We had the pleasure of Zachary Peterson visiting UCL on a Cyber Security Fulbright Scholarship. The title is from his presentation given at our annual ACE-CSR event in November 2016.
Zachary Peterson is an associate professor of computer science at Cal Poly, San Luis Obispo. The key problem he is trying to solve is that the educational system is producing many fewer computer security professionals than are needed; an article he’d seen just two days before the ACE meeting noted a 73% rise in job vacancies in the last year despite a salary premium of 9% over other IT jobs. This information is backed up by the 2014 Taulbee survey, which found that the number of computer security PhDs has declined to 4% of the US total. Lack of diversity, which sees security dominated by white and Asian males, is a key contributing factor. Peterson believes that diversity is not only important as a matter of fairness, but essential because white males are increasingly a demographic minority in the US and because monocultures create perceptual blindness. New perspectives are especially needed in computer security as present approaches are not solving the problem on their own.
Peterson believes that the numbers are so bad because security is under-represented in both the computer science curriculum and in curriculum standards. The ACM 2013 curriculum guidelines recommend only three contact hours (also known as credit hours) in computer security in an entire undergraduate computer science degree. These are typically relegated to an upper-level elective class, and subject to a long chain of prerequisites, so they are only ever seen by a self-selected group who have survived years of attrition – which disproportionately affects women. The result is to create a limited number of specialists, unnecessarily constrain the student body, and limit the time students have to practice before joining the workforce. In addition, the self-selected group who do study security late in their academic careers have developed both set habits and their mind set before encountering an engineering task. Changing security into a core competency and teaching it as early as secondary school is essential but has challenges: security can be hard, and pushing it to the forefront may worsen existing problems seen in computer science more broadly, such as the solitary, anti-social, creativity-deficient image perception of the discipline.

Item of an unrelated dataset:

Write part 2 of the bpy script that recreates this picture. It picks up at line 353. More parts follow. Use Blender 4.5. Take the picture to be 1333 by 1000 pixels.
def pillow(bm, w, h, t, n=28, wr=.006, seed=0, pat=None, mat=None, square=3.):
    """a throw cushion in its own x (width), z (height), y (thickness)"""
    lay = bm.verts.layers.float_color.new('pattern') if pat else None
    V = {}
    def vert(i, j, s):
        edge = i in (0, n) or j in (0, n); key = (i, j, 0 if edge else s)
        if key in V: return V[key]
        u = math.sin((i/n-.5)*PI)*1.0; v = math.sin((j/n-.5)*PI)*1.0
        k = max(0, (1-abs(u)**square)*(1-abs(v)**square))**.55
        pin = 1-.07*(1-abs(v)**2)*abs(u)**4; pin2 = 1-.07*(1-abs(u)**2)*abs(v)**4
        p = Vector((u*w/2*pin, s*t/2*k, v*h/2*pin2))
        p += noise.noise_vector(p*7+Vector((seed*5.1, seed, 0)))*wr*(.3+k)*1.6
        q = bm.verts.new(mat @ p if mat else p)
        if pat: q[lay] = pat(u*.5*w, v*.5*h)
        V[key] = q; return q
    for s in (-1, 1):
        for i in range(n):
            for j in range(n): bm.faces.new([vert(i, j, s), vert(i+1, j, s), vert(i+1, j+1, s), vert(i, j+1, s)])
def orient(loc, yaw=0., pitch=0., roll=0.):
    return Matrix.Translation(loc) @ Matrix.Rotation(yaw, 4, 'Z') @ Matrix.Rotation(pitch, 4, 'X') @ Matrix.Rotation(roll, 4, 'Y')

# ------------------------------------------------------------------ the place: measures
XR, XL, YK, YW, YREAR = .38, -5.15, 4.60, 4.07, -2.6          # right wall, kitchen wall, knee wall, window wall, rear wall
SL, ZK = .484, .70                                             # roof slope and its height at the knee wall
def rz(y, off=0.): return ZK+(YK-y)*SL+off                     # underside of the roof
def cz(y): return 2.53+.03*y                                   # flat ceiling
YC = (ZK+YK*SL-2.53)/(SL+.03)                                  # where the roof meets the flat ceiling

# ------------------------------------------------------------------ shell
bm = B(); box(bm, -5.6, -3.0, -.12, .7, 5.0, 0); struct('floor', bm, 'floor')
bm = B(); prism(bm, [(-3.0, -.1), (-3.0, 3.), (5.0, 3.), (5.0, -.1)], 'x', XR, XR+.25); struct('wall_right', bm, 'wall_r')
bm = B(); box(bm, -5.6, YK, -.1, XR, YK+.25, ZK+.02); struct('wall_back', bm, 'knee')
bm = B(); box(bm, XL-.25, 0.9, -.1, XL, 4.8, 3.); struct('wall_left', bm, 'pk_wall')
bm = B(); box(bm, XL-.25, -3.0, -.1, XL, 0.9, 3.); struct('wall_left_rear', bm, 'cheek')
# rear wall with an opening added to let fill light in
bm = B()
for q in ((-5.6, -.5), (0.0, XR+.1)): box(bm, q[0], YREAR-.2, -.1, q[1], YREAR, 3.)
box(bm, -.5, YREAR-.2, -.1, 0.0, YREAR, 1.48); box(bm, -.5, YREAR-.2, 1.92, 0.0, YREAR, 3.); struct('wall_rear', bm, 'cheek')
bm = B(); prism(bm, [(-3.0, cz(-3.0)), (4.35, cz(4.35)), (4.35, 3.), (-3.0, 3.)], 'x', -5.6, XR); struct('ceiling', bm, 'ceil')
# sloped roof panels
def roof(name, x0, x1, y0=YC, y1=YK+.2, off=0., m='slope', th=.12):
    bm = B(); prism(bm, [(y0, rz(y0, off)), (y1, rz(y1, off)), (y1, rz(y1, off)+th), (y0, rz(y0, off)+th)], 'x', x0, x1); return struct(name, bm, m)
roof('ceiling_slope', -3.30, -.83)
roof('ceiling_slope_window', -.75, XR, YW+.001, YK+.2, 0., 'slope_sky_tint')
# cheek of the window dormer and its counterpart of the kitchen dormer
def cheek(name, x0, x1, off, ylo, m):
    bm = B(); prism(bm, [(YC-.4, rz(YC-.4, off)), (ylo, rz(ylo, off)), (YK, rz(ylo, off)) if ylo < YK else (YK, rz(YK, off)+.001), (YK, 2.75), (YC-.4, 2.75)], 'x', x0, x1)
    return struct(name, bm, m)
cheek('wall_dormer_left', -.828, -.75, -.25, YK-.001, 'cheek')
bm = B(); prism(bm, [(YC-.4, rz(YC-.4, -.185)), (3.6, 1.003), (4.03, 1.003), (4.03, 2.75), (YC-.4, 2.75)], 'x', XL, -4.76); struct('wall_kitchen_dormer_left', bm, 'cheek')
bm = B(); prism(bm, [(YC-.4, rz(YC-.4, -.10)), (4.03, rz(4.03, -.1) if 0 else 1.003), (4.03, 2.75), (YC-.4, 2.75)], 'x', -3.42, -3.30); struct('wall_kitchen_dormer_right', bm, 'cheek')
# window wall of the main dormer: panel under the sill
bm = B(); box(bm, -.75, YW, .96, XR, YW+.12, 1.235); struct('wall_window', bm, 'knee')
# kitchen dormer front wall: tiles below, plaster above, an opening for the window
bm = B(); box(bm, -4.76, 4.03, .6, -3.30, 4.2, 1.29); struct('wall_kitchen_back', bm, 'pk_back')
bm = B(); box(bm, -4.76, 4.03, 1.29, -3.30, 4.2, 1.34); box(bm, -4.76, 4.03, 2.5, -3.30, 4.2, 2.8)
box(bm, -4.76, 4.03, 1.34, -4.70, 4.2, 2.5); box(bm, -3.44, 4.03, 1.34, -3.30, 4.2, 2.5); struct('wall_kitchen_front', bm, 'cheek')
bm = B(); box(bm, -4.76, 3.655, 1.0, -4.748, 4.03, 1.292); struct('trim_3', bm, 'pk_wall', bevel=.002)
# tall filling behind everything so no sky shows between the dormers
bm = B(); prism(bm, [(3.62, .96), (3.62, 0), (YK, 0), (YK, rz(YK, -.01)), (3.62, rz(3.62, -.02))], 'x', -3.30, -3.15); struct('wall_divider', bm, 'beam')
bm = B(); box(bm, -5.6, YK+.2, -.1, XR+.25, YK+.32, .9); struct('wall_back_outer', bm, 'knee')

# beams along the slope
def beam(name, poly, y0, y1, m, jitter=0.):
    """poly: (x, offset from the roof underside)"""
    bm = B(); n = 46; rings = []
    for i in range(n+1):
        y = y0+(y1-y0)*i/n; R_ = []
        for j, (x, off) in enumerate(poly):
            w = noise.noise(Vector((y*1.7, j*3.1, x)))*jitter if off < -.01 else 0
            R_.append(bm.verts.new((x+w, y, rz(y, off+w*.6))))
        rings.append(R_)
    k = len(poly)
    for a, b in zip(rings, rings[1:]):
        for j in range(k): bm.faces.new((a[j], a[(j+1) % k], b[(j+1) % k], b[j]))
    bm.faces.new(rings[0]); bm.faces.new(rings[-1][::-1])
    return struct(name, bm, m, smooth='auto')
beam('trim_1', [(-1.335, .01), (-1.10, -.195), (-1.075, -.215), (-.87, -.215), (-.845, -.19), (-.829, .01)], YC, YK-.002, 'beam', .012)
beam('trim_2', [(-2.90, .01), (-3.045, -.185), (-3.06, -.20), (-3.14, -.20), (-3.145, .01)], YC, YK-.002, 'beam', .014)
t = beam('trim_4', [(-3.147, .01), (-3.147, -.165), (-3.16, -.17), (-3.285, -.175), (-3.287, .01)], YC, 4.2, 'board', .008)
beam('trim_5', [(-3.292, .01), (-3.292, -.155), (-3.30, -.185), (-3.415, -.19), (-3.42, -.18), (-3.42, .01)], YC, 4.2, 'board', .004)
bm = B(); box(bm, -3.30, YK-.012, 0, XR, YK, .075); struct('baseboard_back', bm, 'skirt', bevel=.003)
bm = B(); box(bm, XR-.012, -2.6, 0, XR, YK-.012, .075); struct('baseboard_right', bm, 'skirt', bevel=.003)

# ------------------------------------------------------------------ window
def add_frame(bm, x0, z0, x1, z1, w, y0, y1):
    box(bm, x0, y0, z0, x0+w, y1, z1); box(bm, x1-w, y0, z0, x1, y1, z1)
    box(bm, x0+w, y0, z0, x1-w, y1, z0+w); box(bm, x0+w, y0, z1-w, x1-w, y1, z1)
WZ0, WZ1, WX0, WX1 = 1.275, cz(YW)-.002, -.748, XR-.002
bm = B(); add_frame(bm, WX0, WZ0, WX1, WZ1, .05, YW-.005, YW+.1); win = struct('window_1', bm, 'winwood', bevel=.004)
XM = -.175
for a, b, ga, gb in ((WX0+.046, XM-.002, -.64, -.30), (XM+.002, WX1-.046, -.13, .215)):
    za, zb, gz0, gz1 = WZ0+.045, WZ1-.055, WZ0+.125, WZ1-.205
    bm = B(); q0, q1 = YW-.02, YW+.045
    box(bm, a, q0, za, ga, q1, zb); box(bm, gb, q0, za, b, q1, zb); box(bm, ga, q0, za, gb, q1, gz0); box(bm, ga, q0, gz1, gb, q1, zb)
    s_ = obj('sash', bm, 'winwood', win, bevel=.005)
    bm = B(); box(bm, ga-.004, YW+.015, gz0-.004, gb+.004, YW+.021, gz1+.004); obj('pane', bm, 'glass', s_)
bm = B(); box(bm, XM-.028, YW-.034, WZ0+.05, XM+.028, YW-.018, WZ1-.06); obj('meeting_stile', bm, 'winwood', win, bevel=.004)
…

Peterson believes games can help improve this situation. CTFTime, which tracks games events, reports a recent explosion in cyber security games to over 56 games events per year since 2013. These games, if done correctly, can teach core security skills in an entertaining – and social – way, with an element of competition. Strategic thinking, understanding an adversary’s motivation, rule interpretation, and rule-breaking are essential for both game-playing and security engineering.